Practical object management
In parallel with behavioral interventions, remove high-value targets from accessible surfaces. Breakable items, full water glasses, anything fragile or important should move to closed cabinets or rooms the cat doesn't access. This isn't a permanent solution to the behavior, but it eliminates the consequence of the behavior while you work on the underlying cause. Trying to have breakable items on open surfaces while simultaneously working on redirecting knocking behavior creates too many variables.
Recommended Toys and Enrichment That Help
These are the specific tools most effective at addressing the prey-testing and boredom components of knocking behavior:
- Wand toys (daily sessions): The single most effective tool for redirecting prey instinct. See our best interactive cat toys guide for specific recommendations.
- Ball tracks and circuit toys: Enclosed plastic tracks with a rolling ball give cats a satisfying, contained outlet for the batting impulse. The ball rolls on demand and can't be knocked off a surface.
- Puzzle feeders: Convert mealtime into a task that uses the same paw-manipulation skills as knocking — but in an appropriate context. Start simple and increase difficulty over time.
- Lightweight rolling toys: Ping-pong balls, small plastic balls with holes, lightweight rattling balls. Leave these on the floor, not on furniture — they satisfy the "bat-and-watch-it-move" impulse without the elevation factor.
- Electronic motion toys: Automatic wand toys, robotic mice, and similar battery-operated items provide prey-simulation when you're not available for interactive play. Most effective with irregular, unpredictable movement patterns.
- Cardboard scratching pads with catnip: Gives bored cats a surface to investigate, claw, and rub that's placed on the floor rather than elevated surfaces. Adding catnip makes the floor option more attractive than the counter.
For a full breakdown of enrichment strategies beyond toy recommendations, see our complete indoor cat enrichment guide and our 15 enrichment ideas article.
Quick Summary
- There are 5 reasons: prey testing, attention-seeking, boredom, curiosity, and physics exploration. Most cats combine two or three.
- Attention-seeking knocking is reinforced by any reaction — even negative.
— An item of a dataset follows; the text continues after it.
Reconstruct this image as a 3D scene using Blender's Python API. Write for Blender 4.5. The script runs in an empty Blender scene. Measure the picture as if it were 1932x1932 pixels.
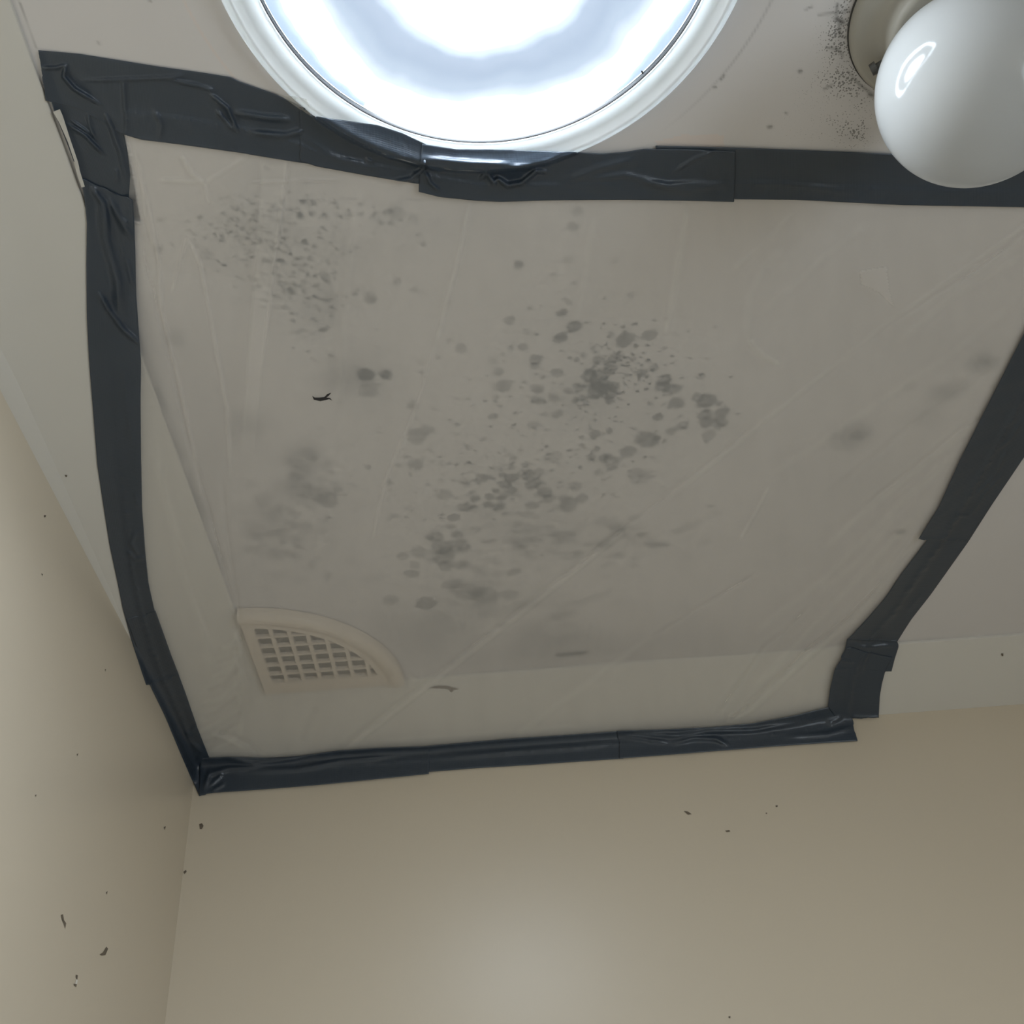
import bpy, bmesh, math, random
import numpy as np
from mathutils import Matrix, Vector

# ------------------------------------------------------------------ camera, world, exposure
SC = bpy.context.scene
COL = SC.collection
FPX, W = 2097.75, 1932.0
YAW, PITCH, ROLL = 0.041486, 0.693210, -0.094900
H, ZC = 0.72, 2.40                      # camera to ceiling, ceiling height
O = np.array([0.0, 0.0, ZC - H])
_f = np.array([math.sin(YAW) * math.cos(PITCH), math.cos(YAW) * math.cos(PITCH), math.sin(PITCH)])
_x = np.array([math.cos(YAW), -math.sin(YAW), 0.0])
_u = np.cross(_x, _f)
CR = np.array([math.cos(ROLL) * _x + math.sin(ROLL) * _u, -math.sin(ROLL) * _x + math.cos(ROLL) * _u, _f])

cam = bpy.data.objects.new('camera', bpy.data.cameras.new('camera'))
COL.objects.link(cam)
cam.matrix_world = Matrix(((CR[0][0], CR[1][0], -CR[2][0], O[0]),
                           (CR[0][1], CR[1][1], -CR[2][1], O[1]),
                           (CR[0][2], CR[1][2], -CR[2][2], O[2]), (0, 0, 0, 1)))
cam.data.sensor_width = 36.0
cam.data.lens = FPX / W * 36.0
cam.data.clip_start = 0.01
SC.camera = cam

world = bpy.data.worlds.new('daylight')
SC.world = world
world.use_nodes = True
world.node_tree.nodes['Background'].inputs[0].default_value = (0.75, 0.87, 1.0, 1)
world.node_tree.nodes['Background'].inputs[1].default_value = 1.0
SC.view_settings.view_transform = 'Standard'
SC.view_settings.look = 'None'
SC.view_settings.gamma = 1.0
SC.view_settings.use_curve_mapping = False
SC.view_settings.exposure = 0.09
SC.cycles.use_denoising = True
SC.cycles.max_bounces = 6
SC.cycles.adaptive_threshold = .025
SC.cycles.use_light_tree = False
SC.cycles.diffuse_bounces = 4
SC.cycles.glossy_bounces = 3
SC.cycles.transparent_max_bounces = 16
SC.cycles.sample_clamp_indirect = 6.0
SKY_GAIN = 58.0                         # brightness of the daylight coming down the skylight
FILL_POWER = 15.5
# unseen area light added to brighten the ceiling and walls
fill_light = bpy.data.lights.new('added_fill_light', 'AREA'); fill_light.shape = 'RECTANGLE'
fill_light.size = 0.96; fill_light.size_y = 0.96; fill_light.energy = FILL_POWER; fill_light.color = (.77, .88, 1.0)
fill_lamp = bpy.data.objects.new('added_fill_light', fill_light); COL.objects.link(fill_lamp)
fill_lamp.location = (1.435, -0.85, 1.15); fill_lamp.rotation_euler = (math.radians(90), 0, math.radians(90))

# ------------------------------------------------------------------ room measures
XW, YB = -0.3737, 1.2704                # left wall, back wall
XR, YF = 1.45, -1.40                    # right wall, wall behind the camera
CS, CDROP, CSTEP = 0.1025, 0.0431, 0.0032
LIPO, LIPH = 0.007, 0.010
C0 = np.array([0.0299, 0.2923])         # skylight centre
RP = [(.1750, 0.0), (.1745, .004), (.1730, .0080), (.1705, .0108), (.1685, .0122), (.1670, .0125), (.1655, .0118),
      (.1625, .0095), (.1590, .0078), (.1550, .0070), (.1530, .0074), (.1518, .0084), (.1508, .0086), (.1502, .0078)]
_rr = np.array([p[0] for p in RP][::-1]); _rh = np.array([p[1] for p in RP][::-1])

def ring_drop(r):
    h = np.interp(r, _rr, _rh, left=0.0, right=0.0)
    lens = 0.0030 + 0.002 * (1 - np.clip(r / .15, 0, 1) ** 2)
    return np.where(r < .1500, lens, h)

def rays(px):
    px = np.asarray(px, float)
    d = np.stack([(px[..., 0] - 966) / FPX, -(px[..., 1] - 966) / FPX, np.ones(px.shape[:-1])], -1)
    return d @ CR

def planes():
    L = [((0, 0, 1), H), ((-1, 0, 0), -XW), ((0, 1, 0), YB)]
    xc = XW + CS
    def pl(p, q):      # plane through profile points (offset from wall, drop); left then back wall
        (o1, d1), (o2, d2) = p, q
        a, b = d2 - d1, o1 - o2
        n = np.array([a, b]) / math.hypot(a, b)
        nl = np.array([-n[0], 0, n[1]]); P = np.array([XW + o1, 0, H - d1]); L.append((nl, nl @ P))
        nb = np.array([0, n[0], n[1]]); P = np.array([0, YB - o1, H - d1]); return nb, nb @ P
    L.append(pl((CS, CSTEP), (0, CDROP)))
    return [(np.array(n, float), c) for n, c in L]
PL = planes()

def hit_t(px, ring=True):
    d = rays(px)
    t = np.full(d.shape[:-1], 1e9)
    for n, c in PL:
        den = d @ n
        tt = np.where(den > 1e-6, c / np.maximum(den, 1e-6), 1e9)
        t = np.minimum(t, tt)
    if ring:
        sh = t.shape; tf = t.reshape(-1); df = d.reshape(-1, 3)
        s = np.linspace(.972, 1.0, 90)
        tt = tf[:, None] * s[None]
        X = df[:, 0:1] * tt - C0[0]; Y = df[:, 1:2] * tt - C0[1]; Z = df[:, 2:3] * tt
        ok = Z >= H - ring_drop(np.hypot(X, Y))
        ok[:, -1] = True
        t = np.take_along_axis(tt, ok.argmax(1)[:, None], 1)[:, 0].reshape(sh)
    return t

def P3(px, t):
    return O + rays(px) * np.asarray(t)[..., None]

def at(x, y, lift=0.0):
    """photo pixel -> point on the room surface, lifted towards the room"""
    px = np.array([x, y], float)
    t = hit_t(px[None])[0]
    d = rays(px)
    return O + d * (t - lift / np.linalg.norm(d))

def ceil_xy(x, y):
    d = rays((x, y)); return d[:2] * (H / d[2])

# ------------------------------------------------------------------ materials
def mat(name):
    m = bpy.data.materials.new(name); m.use_nodes = True
    nt = m.node_tree
    return m, nt, nt.nodes['Principled BSDF'], nt.nodes['Material Output']

def N(nt, t, **kw):
    n = nt.nodes.new(t)
    for k, v in kw.items():
        if k.startswith('i_'):
            key = k[2:]
            key = int(key) if key.isdigit() else key
            n.inputs[key].default_value = v
        else: setattr(n, k, v)
    return n

def mixcol(nt, fac, a, b):
    n = nt.nodes.new('ShaderNodeMix'); n.data_type = 'RGBA'
    for sock, v in ((n.inputs[0], fac), (n.inputs[6], a), (n.inputs[7], b)):
        if hasattr(v, 'is_output'): nt.links.new(v, sock)
        elif isinstance(v, (int, float)): sock.default_value = v
        else: sock.default_value = (*v, 1)
    return n.outputs[2]

def math_n(nt, op, a, b=0.0, clamp=False):
    n = nt.nodes.new('ShaderNodeMath'); n.operation = op; n.use_clamp = clamp
    for s, v in ((n.inputs[0], a), (n.inputs[1], b)):
        if hasattr(v, 'is_output'): nt.links.new(v, s)
        else: s.default_value = v
    return n.outputs[0]

def paint_mat(name, col, rough=.5, var=.06, scale=6.0, bump=.08, bscale=180.0, spec=.4):
    m, nt, b, out = mat(name)
    tc = N(nt, 'ShaderNodeTexCoord')
    nz = N(nt, 'ShaderNodeTexNoise', i_Scale=scale, i_Detail=2.0)
    nt.links.new(tc.outputs['Object'], nz.inputs['Vector'])
    dark = tuple(c * (1 - var) for c in col); lite = tuple(min(1, c * (1 + var)) for c in col)
    nt.links.new(mixcol(nt, nz.outputs[0], dark, lite), b.inputs['Base Color'])
    b.inputs['Roughness'].default_value = rough
    b.inputs['Specular IOR Level'].default_value = spec
    return m

M = {}
M['wall'] = paint_mat('cream satin wall paint', (.68, .60, .475), rough=.34, var=.05, scale=3.0, bump=.10, bscale=90, spec=.45)
M['trim'] = paint_mat('white cornice paint', (.70, .68, .63), rough=.38, var=.03, scale=5)
M['floor'] = paint_mat('pale floor tile', (.78, .77, .75), rough=.4)
M['chip'] = paint_mat('dark chipped paint', (.17, .14, .105), rough=.8, var=.4, scale=300)
M['palechip'] = paint_mat('bare plaster', (.85, .82, .74), rough=.8)
M['flake'] = paint_mat('peeling white paint', (.62, .60, .55), rough=.6, var=.15, scale=120)
M['vent'] = paint_mat('beige vent plastic', (.74, .66, .56), rough=.4, var=.03)
M['ventdark'] = paint_mat('dark vent backing', (.16, .16, .13), rough=.8, var=.3, scale=60)
m, nt, b, out = mat('white skylight trim'); M['ringp'] = m       # thin translucent white plastic
b.inputs['Base Color'].default_value = (.88, .90, .90, 1); b.inputs['Roughness'].default_value = .22
tl_ = N(nt, 'ShaderNodeBsdfTranslucent'); tl_.inputs[0].default_value = (.85, .90, .92, 1)
mx_ = N(nt, 'ShaderNodeMixShader', i_0=.36); nt.links.new(b.outputs[0], mx_.inputs[1]); nt.links.new(tl_.outputs[0], mx_.inputs[2]); nt.links.new(mx_.outputs[0], out.inputs['Surface'])
M['gasket'] = paint_mat('dark gasket', (.05, .05, .05), rough=.6)
M['plate'] = paint_mat('grey lamp plate', (.40, .385, .34), rough=.45, var=.05, scale=20)
M['screw'] = paint_mat('tarnished screw', (.07, .07, .065), rough=.4)
M['fleck'] = paint_mat('dark fleck', (.035, .033, .035), rough=.7)

# ceiling: paint with mould stains (attributes hold where they grew)
m, nt, b, out = mat('mouldy ceiling paint'); M['ceiling'] = m
tc = N(nt, 'ShaderNodeTexCoord')
am = N(nt, 'ShaderNodeAttribute', attribute_name='mould'); ad = N(nt, 'ShaderNodeAttribute', attribute_name='speck')
al = N(nt, 'ShaderNodeAttribute', attribute_name='crack'); ap = N(nt, 'ShaderNodeAttribute', attribute_name='pink')
base = mixcol(nt, ap.outputs['Fac'], (.73, .708, .70), (.80, .68, .62))
base = mixcol(nt, am.outputs['Fac'], base, (.085, .108, .128))
vo = N(nt, 'ShaderNodeTexVoronoi', i_Scale=620.0, i_Randomness=1.0); nt.links.new(tc.outputs['Object'], vo.inputs['Vector'])
thr = math_n(nt, 'MULTIPLY', ad.outputs['Fac'], .42)
sp = math_n(nt, 'MULTIPLY', math_n(nt, 'SUBTRACT', thr, vo.outputs['Distance']), 9.0, True)
base = mixcol(nt, math_n(nt, 'MULTIPLY', sp, .65), base, (.06, .055, .05))
base = mixcol(nt, math_n(nt, 'MULTIPLY', al.outputs['Fac'], .9), base, (.045, .04, .035))
nt.links.new(base, b.inputs['Base Color'])
b.inputs['Roughness'].default_value = .5; b.inputs['Specular IOR Level'].default_value = .35

# duct tape: dark grey film with cloth weave
m, nt, b, out = mat('grey duct tape'); M['tape'] = m
tcv = N(nt, 'ShaderNodeAttribute', attribute_name='tc')
w1 = N(nt, 'ShaderNodeTexWave', bands_direction='X', i_Scale=260.0, i_Distortion=.3)
w2 = N(nt, 'ShaderNodeTexWave', bands_direction='Y', i_Scale=200.0, i_Distortion=.3)
n1 = N(nt, 'ShaderNodeTexNoise', i_Scale=25.0, i_Detail=2.0)
for w in (w1, w2, n1): nt.links.new(tcv.outputs['Vector'], w.inputs['Vector'])
nt.links.new(mixcol(nt, n1.outputs[0], (.045, .061, .084), (.062, .083, .112)), b.inputs['Base Color'])
hh = math_n(nt, 'ADD', math_n(nt, 'MULTIPLY', math_n(nt, 'ADD', w1.outputs['Fac'], w2.outputs['Fac']), .35), math_n(nt, 'MULTIPLY', n1.outputs[0], 2.0))
bp = N(nt, 'ShaderNodeBump', i_Strength=.25, i_Distance=.0006)
nt.links.new(hh, bp.inputs['Height']); nt.links.new(bp.outputs[0], b.inputs['Normal'])
b.inputs['Roughness'].default_value = .30; b.inputs['Specular IOR Level'].default_value = .7
tl_ = N(nt, 'ShaderNodeBsdfTranslucent'); tl_.inputs[0].default_value = (.45, .55, .68, 1)
mx_ = N(nt, 'ShaderNodeMixShader', i_0=.20); nt.links.new(b.outputs[0], mx_.inputs[1]); nt.links.new(tl_.outputs[0], mx_.inputs[2]); nt.links.new(mx_.outputs[0], out.inputs['Surface'])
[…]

The fix is consistent non-reaction combined with scheduled play.
- Boredom-driven knocking responds well to a play session before the problem window, followed by a meal.
- Prey instinct can't be eliminated — give it appropriate outlets on the floor, not the furniture.
- Remove fragile or important objects from open surfaces while you work on the underlying behavior.
- Cats are not doing this out of spite. Spite requires a level of social cognition cats don't possess in this way.
Frequently Asked Questions
Why does my cat knock things off the table and look at me?
This is attention-seeking behavior. Your cat has learned that knocking produces a strong reaction from you. Even negative reactions count as attention. Ignore the action completely, and build structured play sessions so your cat isn't working for spontaneous attention.
Is it bad to let cats knock things over?
The behavior itself is harmless to the cat. But if it's driven by boredom or attention-seeking, the root cause will escalate into other behaviors over time. Redirect the instinct to appropriate outlets rather than just securing objects.
Do cats knock things over out of spite?
No. Spite requires intentionally causing distress as punishment — a level of social cognition cats don't possess in this way. The behavior has specific functional causes: prey testing, attention-seeking, curiosity, boredom, or physics exploration. Not spite.
What age do cats stop knocking things over?
The behavior peaks in kittenhood and young adulthood (up to age 3–4) when prey drive and curiosity are highest. It typically decreases naturally as cats age. However, attention-driven knocking won't diminish with age alone — the reinforcement dynamic needs to be addressed directly.